## start DATA LINES

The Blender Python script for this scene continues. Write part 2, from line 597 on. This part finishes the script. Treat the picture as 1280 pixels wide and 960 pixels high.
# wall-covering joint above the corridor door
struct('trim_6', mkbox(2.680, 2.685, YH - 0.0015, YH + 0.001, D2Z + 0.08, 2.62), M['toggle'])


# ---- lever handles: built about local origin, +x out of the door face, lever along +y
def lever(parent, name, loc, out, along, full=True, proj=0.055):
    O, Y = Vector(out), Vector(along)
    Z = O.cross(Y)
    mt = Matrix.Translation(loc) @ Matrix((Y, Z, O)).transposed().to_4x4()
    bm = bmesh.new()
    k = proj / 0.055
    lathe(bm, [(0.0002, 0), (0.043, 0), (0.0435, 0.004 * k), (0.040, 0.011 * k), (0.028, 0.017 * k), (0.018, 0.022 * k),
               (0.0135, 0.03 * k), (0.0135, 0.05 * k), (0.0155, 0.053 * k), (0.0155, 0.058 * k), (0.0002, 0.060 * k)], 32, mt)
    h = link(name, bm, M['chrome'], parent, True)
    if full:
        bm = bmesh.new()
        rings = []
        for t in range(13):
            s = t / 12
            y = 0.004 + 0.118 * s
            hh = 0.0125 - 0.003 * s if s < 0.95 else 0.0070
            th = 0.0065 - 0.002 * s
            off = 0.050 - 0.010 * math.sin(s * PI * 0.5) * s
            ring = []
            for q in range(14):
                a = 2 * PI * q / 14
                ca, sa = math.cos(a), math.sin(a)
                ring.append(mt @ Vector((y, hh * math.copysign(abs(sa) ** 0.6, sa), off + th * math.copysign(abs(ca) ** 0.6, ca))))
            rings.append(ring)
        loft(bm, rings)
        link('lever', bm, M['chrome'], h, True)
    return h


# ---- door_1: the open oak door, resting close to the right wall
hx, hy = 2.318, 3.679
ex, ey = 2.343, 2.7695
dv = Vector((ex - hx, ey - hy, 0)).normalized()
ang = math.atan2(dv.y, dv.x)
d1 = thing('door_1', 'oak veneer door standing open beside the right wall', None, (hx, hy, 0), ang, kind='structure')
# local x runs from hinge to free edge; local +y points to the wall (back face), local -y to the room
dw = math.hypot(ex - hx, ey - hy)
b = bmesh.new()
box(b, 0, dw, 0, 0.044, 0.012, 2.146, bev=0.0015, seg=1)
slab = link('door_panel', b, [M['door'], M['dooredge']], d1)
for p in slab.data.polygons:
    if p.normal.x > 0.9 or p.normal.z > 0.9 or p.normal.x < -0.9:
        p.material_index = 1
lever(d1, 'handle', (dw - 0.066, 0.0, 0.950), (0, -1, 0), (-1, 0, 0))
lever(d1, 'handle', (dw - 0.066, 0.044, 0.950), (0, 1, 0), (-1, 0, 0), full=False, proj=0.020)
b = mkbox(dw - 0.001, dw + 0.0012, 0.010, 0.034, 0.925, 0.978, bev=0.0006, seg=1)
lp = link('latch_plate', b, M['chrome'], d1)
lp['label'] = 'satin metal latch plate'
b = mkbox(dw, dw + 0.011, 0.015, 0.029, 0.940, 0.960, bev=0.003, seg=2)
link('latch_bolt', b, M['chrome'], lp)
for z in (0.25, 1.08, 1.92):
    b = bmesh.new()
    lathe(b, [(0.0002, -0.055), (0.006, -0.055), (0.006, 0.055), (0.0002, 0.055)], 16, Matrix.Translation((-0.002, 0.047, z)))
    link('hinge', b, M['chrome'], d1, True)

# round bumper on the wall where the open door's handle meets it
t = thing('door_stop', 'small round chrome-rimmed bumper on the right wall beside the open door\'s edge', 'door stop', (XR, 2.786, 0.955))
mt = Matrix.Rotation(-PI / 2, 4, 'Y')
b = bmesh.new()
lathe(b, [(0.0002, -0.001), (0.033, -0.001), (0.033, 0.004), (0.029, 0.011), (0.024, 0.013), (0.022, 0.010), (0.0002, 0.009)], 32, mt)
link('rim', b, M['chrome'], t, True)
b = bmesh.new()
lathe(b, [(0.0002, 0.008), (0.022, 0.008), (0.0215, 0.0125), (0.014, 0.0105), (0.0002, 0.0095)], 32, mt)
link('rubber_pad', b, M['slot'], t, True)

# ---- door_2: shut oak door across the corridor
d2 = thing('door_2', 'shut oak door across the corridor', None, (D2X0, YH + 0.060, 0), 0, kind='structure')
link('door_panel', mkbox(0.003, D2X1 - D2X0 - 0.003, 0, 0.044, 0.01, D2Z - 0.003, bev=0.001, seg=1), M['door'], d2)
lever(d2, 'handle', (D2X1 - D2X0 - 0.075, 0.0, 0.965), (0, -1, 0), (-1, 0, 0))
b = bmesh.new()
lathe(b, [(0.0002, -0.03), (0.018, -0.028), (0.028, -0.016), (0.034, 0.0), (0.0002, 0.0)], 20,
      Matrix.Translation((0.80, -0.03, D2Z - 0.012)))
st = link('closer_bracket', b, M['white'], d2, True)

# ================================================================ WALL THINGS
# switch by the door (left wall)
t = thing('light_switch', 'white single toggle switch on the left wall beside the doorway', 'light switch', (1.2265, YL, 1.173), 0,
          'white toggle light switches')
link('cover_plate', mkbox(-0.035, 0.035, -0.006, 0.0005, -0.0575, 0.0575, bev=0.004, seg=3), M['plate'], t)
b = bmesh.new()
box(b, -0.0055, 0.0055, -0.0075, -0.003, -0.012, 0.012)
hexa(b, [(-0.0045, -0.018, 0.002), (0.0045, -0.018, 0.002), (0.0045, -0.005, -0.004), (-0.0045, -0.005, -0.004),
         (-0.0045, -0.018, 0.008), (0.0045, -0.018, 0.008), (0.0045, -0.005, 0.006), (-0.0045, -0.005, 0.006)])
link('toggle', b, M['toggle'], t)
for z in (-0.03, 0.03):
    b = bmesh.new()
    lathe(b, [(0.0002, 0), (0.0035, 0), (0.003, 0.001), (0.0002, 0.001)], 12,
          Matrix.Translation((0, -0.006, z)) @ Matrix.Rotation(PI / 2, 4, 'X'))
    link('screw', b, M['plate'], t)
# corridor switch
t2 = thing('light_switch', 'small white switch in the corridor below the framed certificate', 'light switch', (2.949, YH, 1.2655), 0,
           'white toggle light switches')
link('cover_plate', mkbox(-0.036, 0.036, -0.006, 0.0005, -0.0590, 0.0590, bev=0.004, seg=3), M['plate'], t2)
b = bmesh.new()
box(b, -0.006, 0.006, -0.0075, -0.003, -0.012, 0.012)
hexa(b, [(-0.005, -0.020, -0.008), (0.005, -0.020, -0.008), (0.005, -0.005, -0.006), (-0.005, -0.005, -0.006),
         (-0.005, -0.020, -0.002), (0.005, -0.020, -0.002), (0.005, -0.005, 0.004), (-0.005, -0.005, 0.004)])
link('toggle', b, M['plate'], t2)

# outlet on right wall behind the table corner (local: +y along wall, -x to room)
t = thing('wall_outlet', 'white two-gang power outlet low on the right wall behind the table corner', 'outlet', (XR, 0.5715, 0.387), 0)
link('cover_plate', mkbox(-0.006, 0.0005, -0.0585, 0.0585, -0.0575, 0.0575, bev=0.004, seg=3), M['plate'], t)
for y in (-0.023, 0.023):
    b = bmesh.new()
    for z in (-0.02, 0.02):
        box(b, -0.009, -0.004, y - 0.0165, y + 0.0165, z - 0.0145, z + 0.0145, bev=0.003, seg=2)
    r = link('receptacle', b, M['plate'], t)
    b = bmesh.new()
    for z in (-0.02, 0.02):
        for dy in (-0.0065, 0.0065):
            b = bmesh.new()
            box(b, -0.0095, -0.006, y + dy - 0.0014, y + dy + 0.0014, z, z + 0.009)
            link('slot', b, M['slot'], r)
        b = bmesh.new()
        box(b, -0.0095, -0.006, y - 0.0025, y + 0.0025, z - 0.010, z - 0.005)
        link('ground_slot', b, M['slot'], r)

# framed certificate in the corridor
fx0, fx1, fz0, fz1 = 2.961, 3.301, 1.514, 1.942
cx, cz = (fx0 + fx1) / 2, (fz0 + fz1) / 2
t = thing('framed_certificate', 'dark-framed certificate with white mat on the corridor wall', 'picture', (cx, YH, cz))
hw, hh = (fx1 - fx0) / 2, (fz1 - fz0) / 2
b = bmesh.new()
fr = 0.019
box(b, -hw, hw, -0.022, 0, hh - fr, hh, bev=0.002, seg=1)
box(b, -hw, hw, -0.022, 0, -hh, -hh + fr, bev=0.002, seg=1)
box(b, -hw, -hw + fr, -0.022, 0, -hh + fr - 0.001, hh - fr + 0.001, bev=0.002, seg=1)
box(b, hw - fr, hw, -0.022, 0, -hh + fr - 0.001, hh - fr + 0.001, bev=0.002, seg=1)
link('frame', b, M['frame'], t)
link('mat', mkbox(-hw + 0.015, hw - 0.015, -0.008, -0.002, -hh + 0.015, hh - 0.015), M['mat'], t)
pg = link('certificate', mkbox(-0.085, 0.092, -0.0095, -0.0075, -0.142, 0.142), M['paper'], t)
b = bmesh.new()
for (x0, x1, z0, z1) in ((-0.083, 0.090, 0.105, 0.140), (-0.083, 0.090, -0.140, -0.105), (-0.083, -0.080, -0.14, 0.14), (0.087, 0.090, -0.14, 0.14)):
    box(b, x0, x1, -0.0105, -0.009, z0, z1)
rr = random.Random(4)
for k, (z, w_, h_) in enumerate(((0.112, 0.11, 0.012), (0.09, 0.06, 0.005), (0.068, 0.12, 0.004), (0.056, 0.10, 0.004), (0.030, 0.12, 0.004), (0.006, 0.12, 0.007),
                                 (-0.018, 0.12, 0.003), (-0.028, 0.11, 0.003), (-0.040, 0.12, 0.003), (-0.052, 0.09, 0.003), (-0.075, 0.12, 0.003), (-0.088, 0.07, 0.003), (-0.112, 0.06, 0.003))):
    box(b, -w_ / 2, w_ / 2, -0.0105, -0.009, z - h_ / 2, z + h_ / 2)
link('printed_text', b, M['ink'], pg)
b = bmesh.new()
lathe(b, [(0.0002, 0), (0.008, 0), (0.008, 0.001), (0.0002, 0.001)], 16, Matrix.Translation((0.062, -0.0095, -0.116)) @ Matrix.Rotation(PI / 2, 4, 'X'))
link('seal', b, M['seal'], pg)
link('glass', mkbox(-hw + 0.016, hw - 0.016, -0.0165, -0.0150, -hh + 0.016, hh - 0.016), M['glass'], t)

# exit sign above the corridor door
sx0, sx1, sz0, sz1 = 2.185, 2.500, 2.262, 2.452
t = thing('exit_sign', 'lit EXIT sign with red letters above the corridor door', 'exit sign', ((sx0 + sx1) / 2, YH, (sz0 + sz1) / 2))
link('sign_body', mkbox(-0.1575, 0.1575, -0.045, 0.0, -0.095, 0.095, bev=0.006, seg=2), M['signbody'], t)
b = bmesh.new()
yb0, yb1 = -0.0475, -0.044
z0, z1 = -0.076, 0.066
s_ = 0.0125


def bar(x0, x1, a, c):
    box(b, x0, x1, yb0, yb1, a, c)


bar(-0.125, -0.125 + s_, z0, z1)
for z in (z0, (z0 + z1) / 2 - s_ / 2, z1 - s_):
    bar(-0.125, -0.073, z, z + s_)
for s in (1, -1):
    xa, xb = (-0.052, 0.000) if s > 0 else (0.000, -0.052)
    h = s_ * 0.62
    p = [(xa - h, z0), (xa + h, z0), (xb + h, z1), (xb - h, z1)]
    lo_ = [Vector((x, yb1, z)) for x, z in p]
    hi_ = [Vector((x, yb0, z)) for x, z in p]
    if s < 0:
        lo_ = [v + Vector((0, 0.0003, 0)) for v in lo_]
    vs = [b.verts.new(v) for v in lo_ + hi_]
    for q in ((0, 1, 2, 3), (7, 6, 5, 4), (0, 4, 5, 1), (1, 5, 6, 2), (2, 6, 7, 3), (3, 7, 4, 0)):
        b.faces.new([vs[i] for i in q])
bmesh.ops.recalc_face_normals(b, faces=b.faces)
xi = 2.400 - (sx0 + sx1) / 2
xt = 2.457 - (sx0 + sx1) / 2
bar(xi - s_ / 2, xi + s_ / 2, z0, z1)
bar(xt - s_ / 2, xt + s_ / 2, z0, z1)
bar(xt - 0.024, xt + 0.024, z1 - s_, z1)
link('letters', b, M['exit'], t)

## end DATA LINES

**EXERCISE BRIEF:** Give back the listing exactly, please, from its first line to the line containing "struct('trim_6', mkbox(2.680, 2.685, YH", inclusive, and nothing past that line.

**EXPECTED ANSWER:**
The Blender Python script for this scene continues. Write part 2, from line 597 on. This part finishes the script. Treat the picture as 1280 pixels wide and 960 pixels high.
# wall-covering joint above the corridor door
struct('trim_6', mkbox(2.680, 2.685, YH - 0.0015, YH + 0.001, D2Z + 0.08, 2.62), M['toggle'])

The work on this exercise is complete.